* [PROBLEM REQUIREMENTS]
Transcribe every line of the records verbatim.

+++

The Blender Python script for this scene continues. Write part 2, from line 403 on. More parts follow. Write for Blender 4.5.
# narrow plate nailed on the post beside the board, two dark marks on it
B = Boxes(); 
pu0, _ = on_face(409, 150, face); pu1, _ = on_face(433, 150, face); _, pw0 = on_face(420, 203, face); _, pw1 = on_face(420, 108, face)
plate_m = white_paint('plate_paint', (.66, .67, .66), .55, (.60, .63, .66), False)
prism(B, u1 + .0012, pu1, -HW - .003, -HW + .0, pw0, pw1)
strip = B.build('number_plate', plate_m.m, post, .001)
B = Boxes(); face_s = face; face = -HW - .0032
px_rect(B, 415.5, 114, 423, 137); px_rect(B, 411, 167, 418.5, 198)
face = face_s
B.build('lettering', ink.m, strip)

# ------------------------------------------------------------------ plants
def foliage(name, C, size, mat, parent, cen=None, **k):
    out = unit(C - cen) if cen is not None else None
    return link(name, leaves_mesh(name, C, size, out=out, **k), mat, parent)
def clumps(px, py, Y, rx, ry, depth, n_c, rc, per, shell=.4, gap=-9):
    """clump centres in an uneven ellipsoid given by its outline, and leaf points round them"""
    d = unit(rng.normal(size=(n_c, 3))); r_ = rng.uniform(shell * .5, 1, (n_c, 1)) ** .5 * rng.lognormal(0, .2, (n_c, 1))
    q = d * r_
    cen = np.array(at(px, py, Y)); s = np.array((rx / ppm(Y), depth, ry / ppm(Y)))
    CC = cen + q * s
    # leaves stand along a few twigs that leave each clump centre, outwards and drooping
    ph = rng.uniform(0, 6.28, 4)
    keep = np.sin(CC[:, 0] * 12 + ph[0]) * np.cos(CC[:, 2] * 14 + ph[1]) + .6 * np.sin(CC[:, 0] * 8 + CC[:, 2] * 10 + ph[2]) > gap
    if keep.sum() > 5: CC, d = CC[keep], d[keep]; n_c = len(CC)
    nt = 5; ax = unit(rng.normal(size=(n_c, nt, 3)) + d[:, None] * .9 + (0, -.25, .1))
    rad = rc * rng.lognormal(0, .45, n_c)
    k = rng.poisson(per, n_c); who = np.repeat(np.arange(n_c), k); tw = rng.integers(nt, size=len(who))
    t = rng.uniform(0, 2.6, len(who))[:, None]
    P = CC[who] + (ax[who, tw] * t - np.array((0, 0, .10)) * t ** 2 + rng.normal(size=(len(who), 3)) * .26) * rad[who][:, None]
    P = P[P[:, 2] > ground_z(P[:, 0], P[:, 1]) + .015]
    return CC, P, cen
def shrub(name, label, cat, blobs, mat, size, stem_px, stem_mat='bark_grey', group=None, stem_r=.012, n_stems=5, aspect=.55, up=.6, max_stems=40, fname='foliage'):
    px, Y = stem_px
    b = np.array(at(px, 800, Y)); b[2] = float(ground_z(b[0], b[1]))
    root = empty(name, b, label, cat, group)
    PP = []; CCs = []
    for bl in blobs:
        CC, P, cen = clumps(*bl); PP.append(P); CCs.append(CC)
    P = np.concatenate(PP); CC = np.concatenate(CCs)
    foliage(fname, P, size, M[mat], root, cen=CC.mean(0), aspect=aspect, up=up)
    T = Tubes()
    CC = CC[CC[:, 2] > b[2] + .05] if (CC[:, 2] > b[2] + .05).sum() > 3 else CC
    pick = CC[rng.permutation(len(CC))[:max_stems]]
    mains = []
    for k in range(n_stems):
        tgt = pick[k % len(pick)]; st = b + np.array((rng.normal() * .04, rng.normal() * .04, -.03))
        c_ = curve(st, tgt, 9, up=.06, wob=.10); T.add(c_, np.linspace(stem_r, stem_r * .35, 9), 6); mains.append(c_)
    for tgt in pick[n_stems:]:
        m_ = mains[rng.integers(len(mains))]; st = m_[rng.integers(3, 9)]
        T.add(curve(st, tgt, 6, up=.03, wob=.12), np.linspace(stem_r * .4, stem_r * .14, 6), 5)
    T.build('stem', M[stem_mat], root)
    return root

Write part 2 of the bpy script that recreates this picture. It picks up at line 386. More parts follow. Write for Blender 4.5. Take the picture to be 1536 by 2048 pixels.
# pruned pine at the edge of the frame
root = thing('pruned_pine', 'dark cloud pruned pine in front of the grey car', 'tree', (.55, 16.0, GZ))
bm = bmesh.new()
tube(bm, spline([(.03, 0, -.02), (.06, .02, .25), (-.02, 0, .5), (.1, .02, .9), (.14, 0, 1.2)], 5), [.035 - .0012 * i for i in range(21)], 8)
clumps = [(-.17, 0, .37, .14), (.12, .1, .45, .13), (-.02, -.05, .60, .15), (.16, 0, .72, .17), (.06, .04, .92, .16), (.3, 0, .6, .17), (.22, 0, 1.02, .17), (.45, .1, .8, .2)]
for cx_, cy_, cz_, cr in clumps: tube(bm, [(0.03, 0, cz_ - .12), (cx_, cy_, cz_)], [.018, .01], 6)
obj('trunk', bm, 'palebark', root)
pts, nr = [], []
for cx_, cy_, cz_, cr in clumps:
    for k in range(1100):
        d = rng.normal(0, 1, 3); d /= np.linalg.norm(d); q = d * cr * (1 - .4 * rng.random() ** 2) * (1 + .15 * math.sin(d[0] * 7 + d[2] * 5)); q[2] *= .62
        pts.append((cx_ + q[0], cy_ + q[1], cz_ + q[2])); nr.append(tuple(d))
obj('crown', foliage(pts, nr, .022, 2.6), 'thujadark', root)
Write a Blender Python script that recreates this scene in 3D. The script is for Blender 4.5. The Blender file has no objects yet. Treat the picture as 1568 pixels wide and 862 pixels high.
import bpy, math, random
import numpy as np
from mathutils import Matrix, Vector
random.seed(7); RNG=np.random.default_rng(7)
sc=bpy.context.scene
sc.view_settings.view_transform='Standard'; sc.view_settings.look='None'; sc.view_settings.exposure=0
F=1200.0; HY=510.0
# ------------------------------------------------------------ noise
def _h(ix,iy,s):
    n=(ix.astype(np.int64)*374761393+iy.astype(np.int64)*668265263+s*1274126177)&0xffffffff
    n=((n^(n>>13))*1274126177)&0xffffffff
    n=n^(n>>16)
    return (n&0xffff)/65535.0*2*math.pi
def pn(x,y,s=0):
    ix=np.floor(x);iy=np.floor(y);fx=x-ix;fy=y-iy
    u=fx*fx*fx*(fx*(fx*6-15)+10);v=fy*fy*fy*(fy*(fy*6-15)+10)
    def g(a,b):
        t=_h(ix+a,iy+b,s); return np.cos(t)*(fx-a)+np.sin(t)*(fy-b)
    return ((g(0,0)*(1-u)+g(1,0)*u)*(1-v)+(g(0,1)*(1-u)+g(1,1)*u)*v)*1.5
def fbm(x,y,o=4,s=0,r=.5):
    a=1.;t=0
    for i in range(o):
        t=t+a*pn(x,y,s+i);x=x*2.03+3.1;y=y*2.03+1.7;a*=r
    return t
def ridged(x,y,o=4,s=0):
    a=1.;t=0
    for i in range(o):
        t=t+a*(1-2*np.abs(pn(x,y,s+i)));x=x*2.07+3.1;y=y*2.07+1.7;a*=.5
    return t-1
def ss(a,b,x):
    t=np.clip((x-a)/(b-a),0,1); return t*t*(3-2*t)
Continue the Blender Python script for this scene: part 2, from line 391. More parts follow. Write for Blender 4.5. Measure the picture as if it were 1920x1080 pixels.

+++

* [ANSWER IN FULL]
The Blender Python script for this scene continues. Write part 2, from line 403 on. More parts follow. Write for Blender 4.5.
# narrow plate nailed on the post beside the board, two dark marks on it
B = Boxes(); 
pu0, _ = on_face(409, 150, face); pu1, _ = on_face(433, 150, face); _, pw0 = on_face(420, 203, face); _, pw1 = on_face(420, 108, face)
plate_m = white_paint('plate_paint', (.66, .67, .66), .55, (.60, .63, .66), False)
prism(B, u1 + .0012, pu1, -HW - .003, -HW + .0, pw0, pw1)
strip = B.build('number_plate', plate_m.m, post, .001)
B = Boxes(); face_s = face; face = -HW - .0032
px_rect(B, 415.5, 114, 423, 137); px_rect(B, 411, 167, 418.5, 198)
face = face_s
B.build('lettering', ink.m, strip)

# ------------------------------------------------------------------ plants
def foliage(name, C, size, mat, parent, cen=None, **k):
    out = unit(C - cen) if cen is not None else None
    return link(name, leaves_mesh(name, C, size, out=out, **k), mat, parent)
def clumps(px, py, Y, rx, ry, depth, n_c, rc, per, shell=.4, gap=-9):
    """clump centres in an uneven ellipsoid given by its outline, and leaf points round them"""
    d = unit(rng.normal(size=(n_c, 3))); r_ = rng.uniform(shell * .5, 1, (n_c, 1)) ** .5 * rng.lognormal(0, .2, (n_c, 1))
    q = d * r_
    cen = np.array(at(px, py, Y)); s = np.array((rx / ppm(Y), depth, ry / ppm(Y)))
    CC = cen + q * s
    # leaves stand along a few twigs that leave each clump centre, outwards and drooping
    ph = rng.uniform(0, 6.28, 4)
    keep = np.sin(CC[:, 0] * 12 + ph[0]) * np.cos(CC[:, 2] * 14 + ph[1]) + .6 * np.sin(CC[:, 0] * 8 + CC[:, 2] * 10 + ph[2]) > gap
    if keep.sum() > 5: CC, d = CC[keep], d[keep]; n_c = len(CC)
    nt = 5; ax = unit(rng.normal(size=(n_c, nt, 3)) + d[:, None] * .9 + (0, -.25, .1))
    rad = rc * rng.lognormal(0, .45, n_c)
    k = rng.poisson(per, n_c); who = np.repeat(np.arange(n_c), k); tw = rng.integers(nt, size=len(who))
    t = rng.uniform(0, 2.6, len(who))[:, None]
    P = CC[who] + (ax[who, tw] * t - np.array((0, 0, .10)) * t ** 2 + rng.normal(size=(len(who), 3)) * .26) * rad[who][:, None]
    P = P[P[:, 2] > ground_z(P[:, 0], P[:, 1]) + .015]
    return CC, P, cen
def shrub(name, label, cat, blobs, mat, size, stem_px, stem_mat='bark_grey', group=None, stem_r=.012, n_stems=5, aspect=.55, up=.6, max_stems=40, fname='foliage'):
    px, Y = stem_px
    b = np.array(at(px, 800, Y)); b[2] = float(ground_z(b[0], b[1]))
    root = empty(name, b, label, cat, group)
    PP = []; CCs = []
    for bl in blobs:
        CC, P, cen = clumps(*bl); PP.append(P); CCs.append(CC)
    P = np.concatenate(PP); CC = np.concatenate(CCs)
    foliage(fname, P, size, M[mat], root, cen=CC.mean(0), aspect=aspect, up=up)
    T = Tubes()
    CC = CC[CC[:, 2] > b[2] + .05] if (CC[:, 2] > b[2] + .05).sum() > 3 else CC
    pick = CC[rng.permutation(len(CC))[:max_stems]]
    mains = []
    for k in range(n_stems):
        tgt = pick[k % len(pick)]; st = b + np.array((rng.normal() * .04, rng.normal() * .04, -.03))
        c_ = curve(st, tgt, 9, up=.06, wob=.10); T.add(c_, np.linspace(stem_r, stem_r * .35, 9), 6); mains.append(c_)
    for tgt in pick[n_stems:]:
        m_ = mains[rng.integers(len(mains))]; st = m_[rng.integers(3, 9)]
        T.add(curve(st, tgt, 6, up=.03, wob=.12), np.linspace(stem_r * .4, stem_r * .14, 6), 5)
    T.build('stem', M[stem_mat], root)
    return root

Write part 2 of the bpy script that recreates this picture. It picks up at line 386. More parts follow. Write for Blender 4.5. Take the picture to be 1536 by 2048 pixels.
# pruned pine at the edge of the frame
root = thing('pruned_pine', 'dark cloud pruned pine in front of the grey car', 'tree', (.55, 16.0, GZ))
bm = bmesh.new()
tube(bm, spline([(.03, 0, -.02), (.06, .02, .25), (-.02, 0, .5), (.1, .02, .9), (.14, 0, 1.2)], 5), [.035 - .0012 * i for i in range(21)], 8)
clumps = [(-.17, 0, .37, .14), (.12, .1, .45, .13), (-.02, -.05, .60, .15), (.16, 0, .72, .17), (.06, .04, .92, .16), (.3, 0, .6, .17), (.22, 0, 1.02, .17), (.45, .1, .8, .2)]
for cx_, cy_, cz_, cr in clumps: tube(bm, [(0.03, 0, cz_ - .12), (cx_, cy_, cz_)], [.018, .01], 6)
obj('trunk', bm, 'palebark', root)
pts, nr = [], []
for cx_, cy_, cz_, cr in clumps:
    for k in range(1100):
        d = rng.normal(0, 1, 3); d /= np.linalg.norm(d); q = d * cr * (1 - .4 * rng.random() ** 2) * (1 + .15 * math.sin(d[0] * 7 + d[2] * 5)); q[2] *= .62
        pts.append((cx_ + q[0], cy_ + q[1], cz_ + q[2])); nr.append(tuple(d))
obj('crown', foliage(pts, nr, .022, 2.6), 'thujadark', root)
Write a Blender Python script that recreates this scene in 3D. The script is for Blender 4.5. The Blender file has no objects yet. Treat the picture as 1568 pixels wide and 862 pixels high.
import bpy, math, random
import numpy as np
from mathutils import Matrix, Vector
random.seed(7); RNG=np.random.default_rng(7)
sc=bpy.context.scene
sc.view_settings.view_transform='Standard'; sc.view_settings.look='None'; sc.view_settings.exposure=0
F=1200.0; HY=510.0
# ------------------------------------------------------------ noise
def _h(ix,iy,s):
    n=(ix.astype(np.int64)*374761393+iy.astype(np.int64)*668265263+s*1274126177)&0xffffffff
    n=((n^(n>>13))*1274126177)&0xffffffff
    n=n^(n>>16)
    return (n&0xffff)/65535.0*2*math.pi
def pn(x,y,s=0):
    ix=np.floor(x);iy=np.floor(y);fx=x-ix;fy=y-iy
    u=fx*fx*fx*(fx*(fx*6-15)+10);v=fy*fy*fy*(fy*(fy*6-15)+10)
    def g(a,b):
        t=_h(ix+a,iy+b,s); return np.cos(t)*(fx-a)+np.sin(t)*(fy-b)
    return ((g(0,0)*(1-u)+g(1,0)*u)*(1-v)+(g(0,1)*(1-u)+g(1,1)*u)*v)*1.5
def fbm(x,y,o=4,s=0,r=.5):
    a=1.;t=0
    for i in range(o):
        t=t+a*pn(x,y,s+i);x=x*2.03+3.1;y=y*2.03+1.7;a*=r
    return t
def ridged(x,y,o=4,s=0):
    a=1.;t=0
    for i in range(o):
        t=t+a*(1-2*np.abs(pn(x,y,s+i)));x=x*2.07+3.1;y=y*2.07+1.7;a*=.5
    return t-1
def ss(a,b,x):
    t=np.clip((x-a)/(b-a),0,1); return t*t*(3-2*t)
Continue the Blender Python script for this scene: part 2, from line 391. More parts follow. Write for Blender 4.5. Measure the picture as if it were 1920x1080 pixels.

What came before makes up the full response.